* begin *
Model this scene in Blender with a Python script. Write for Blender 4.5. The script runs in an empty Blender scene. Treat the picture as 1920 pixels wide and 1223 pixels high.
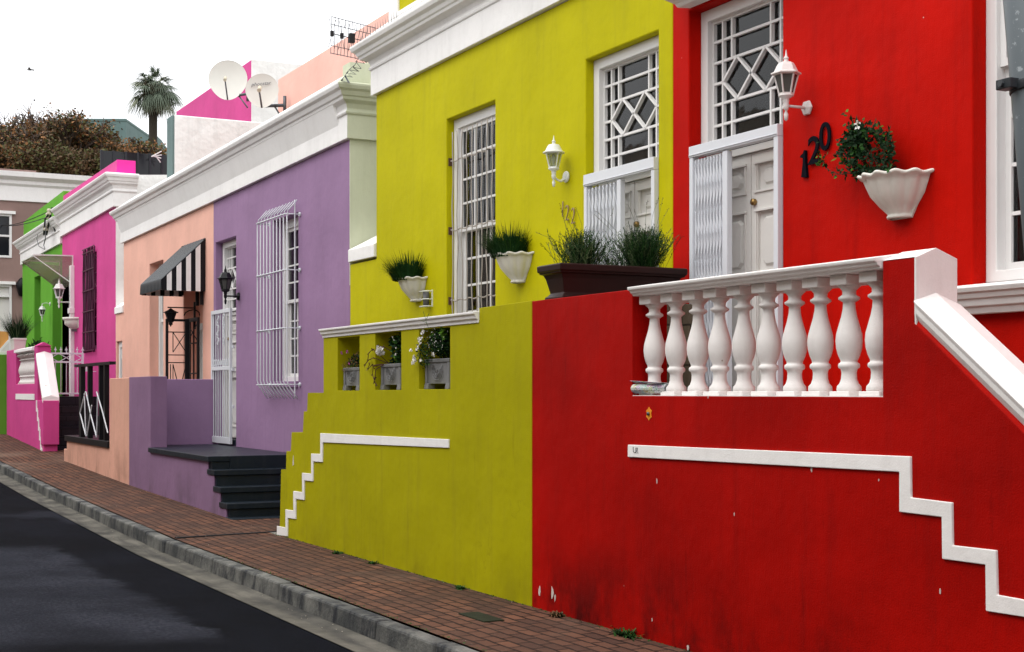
import bpy, bmesh, math, random
from mathutils import Vector, Matrix
from mathutils.geometry import tessellate_polygon
R = random.Random(7)
rad = math.radians
sc = bpy.context.scene
COL = sc.collection

# ------------------------------------------------------------------ camera, sky, sun, exposure
TH = rad(27.16); c_, s_ = math.cos(TH), math.sin(TH)
FP, HOR, EZ = 2700.0, 735.0, 1.6
cam = bpy.data.cameras.new('camera'); camo = bpy.data.objects.new('camera', cam); COL.objects.link(camo)
camo.location = (0, 0, EZ); camo.rotation_euler = (rad(90), 0, math.atan2(c_, s_))
cam.sensor_width = 36; cam.lens = FP / 1920 * 36; cam.shift_y = (HOR - 611.5) / 1920
cam.clip_start = 0.05; cam.clip_end = 3000
sc.camera = camo
w = bpy.data.worlds.new('World'); sc.world = w; w.use_nodes = True
nt = w.node_tree; nt.nodes.clear()
out = nt.nodes.new('ShaderNodeOutputWorld'); bg = nt.nodes.new('ShaderNodeBackground')
sky = nt.nodes.new('ShaderNodeTexSky'); sky.sky_type = 'NISHITA'; sky.sun_disc = False
SUN_EL, SUN_AZ = 58, 186      # degrees; azimuth measured as the sky texture does
sky.sun_elevation = rad(SUN_EL); sky.sun_rotation = rad(SUN_AZ); sky.dust_density = 6; sky.air_density = 1.0
hs = nt.nodes.new('ShaderNodeHueSaturation'); hs.inputs['Saturation'].default_value = 0.12
nt.links.new(sky.outputs[0], hs.inputs['Color'])
# cloud layer: evenly bright overcast, brighter to the zenith
geo = nt.nodes.new('ShaderNodeTexCoord'); sep = nt.nodes.new('ShaderNodeSeparateXYZ')
nt.links.new(geo.outputs['Generated'], sep.inputs[0])
rp = nt.nodes.new('ShaderNodeValToRGB')
rp.color_ramp.elements[0].position = 0.0; rp.color_ramp.elements[0].color = (0.42, 0.43, 0.45, 1)
rp.color_ramp.elements[1].position = 0.9; rp.color_ramp.elements[1].color = (1, 1, 1, 1)
nt.links.new(sep.outputs['Z'], rp.inputs[0])
vm = nt.nodes.new('ShaderNodeVectorMath'); vm.operation = 'SCALE'; vm.inputs['Scale'].default_value = 30.0
nt.links.new(rp.outputs[0], vm.inputs[0])
mx = nt.nodes.new('ShaderNodeMix'); mx.data_type = 'RGBA'; mx.inputs[0].default_value = 0.85
nt.links.new(hs.outputs[0], mx.inputs[6]); nt.links.new(vm.outputs[0], mx.inputs[7])
nt.links.new(mx.outputs[2], bg.inputs[0]); bg.inputs[1].default_value = 0.1
nt.links.new(bg.outputs[0], out.inputs[0])
sun = bpy.data.lights.new('sun', 'SUN'); so = bpy.data.objects.new('sun', sun); COL.objects.link(so)
sun.energy = 0.9; sun.angle = rad(25); sun.color = (1, 0.96, 0.9)
# light comes from over the street, from the front
sd = Vector((math.sin(rad(SUN_AZ)) * math.cos(rad(SUN_EL)), math.cos(rad(SUN_AZ)) * math.cos(rad(SUN_EL)), math.sin(rad(SUN_EL))))
so.rotation_euler = sd.to_track_quat('Z', 'Y').to_euler()
vs = sc.view_settings; vs.view_transform = 'Standard'; vs.look = 'None'; vs.exposure = 0.0; vs.gamma = 1
sc.cycles.max_bounces = 6; sc.cycles.transparent_max_bounces = 12

# ------------------------------------------------------------------ pixel rays onto real planes (used to measure the place)
def at(px, py, Y):
    u = (px - 960) / FP; t = Y / (s_ + u * c_)
    return Vector((t * (-c_ + u * s_), Y, EZ + t * (HOR - py) / FP))
def atx(px, py, X):
    u = (px - 960) / FP; t = X / (-c_ + u * s_)
    return Vector((X, t * (s_ + u * c_), EZ + t * (HOR - py) / FP))
def atz(px, py, Z):
    u = (px - 960) / FP; t = (Z - EZ) * FP / (HOR - py)
    return Vector((t * (-c_ + u * s_), t * (s_ + u * c_), Z))
def ray(px, py, t):
    u = (px - 960) / FP
    return Vector((t * (-c_ + u * s_), t * (s_ + u * c_), EZ + t * (HOR - py) / FP))
W_, D_ = 5.0, 6.25
GP = [(-400, 7), (-90, 3.6), (-60, 2.0), (-46, 1.15), (-36.4, .57), (-31, .35), (-28.7, .26), (-23, .12), (-15.5, 0), (400, 0)]
def zg(X):
    for (a, za), (b, zb) in zip(GP, GP[1:]):
        if X <= b: return za + (zb - za) * max(0, (X - a)) / (b - a)
    return 0

# ------------------------------------------------------------------ materials
M = {}
def newmat(name):
    m = bpy.data.materials.new(name); m.use_nodes = True; n = m.node_tree; n.nodes.clear()
    o = n.nodes.new('ShaderNodeOutputMaterial'); b = n.nodes.new('ShaderNodeBsdfPrincipled')
    n.links.new(b.outputs[0], o.inputs[0]); M[name] = m
    return m, n, b
def N(n, t, **k):
    x = n.nodes.new(t)
    for a, v in k.items():
        if a in x.inputs.keys() if isinstance(a, str) else False: x.inputs[a].default_value = v
        else: setattr(x, a, v)
    return x
def noise(n, scale, detail=4, vec=None, rough=.55):
    x = n.nodes.new('ShaderNodeTexNoise'); x.inputs['Scale'].default_value = scale; x.inputs['Detail'].default_value = detail
    x.inputs['Roughness'].default_value = rough
    if vec is not None: n.links.new(vec, x.inputs['Vector'])
    return x.outputs['Fac']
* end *
▶ _Task description_: Where a line above contains the word "scene", copy that line.

▶ _Answer to this problem_:
Model this scene in Blender with a Python script. Write for Blender 4.5. The script runs in an empty Blender scene. Treat the picture as 1920 pixels wide and 1223 pixels high.
sc = bpy.context.scene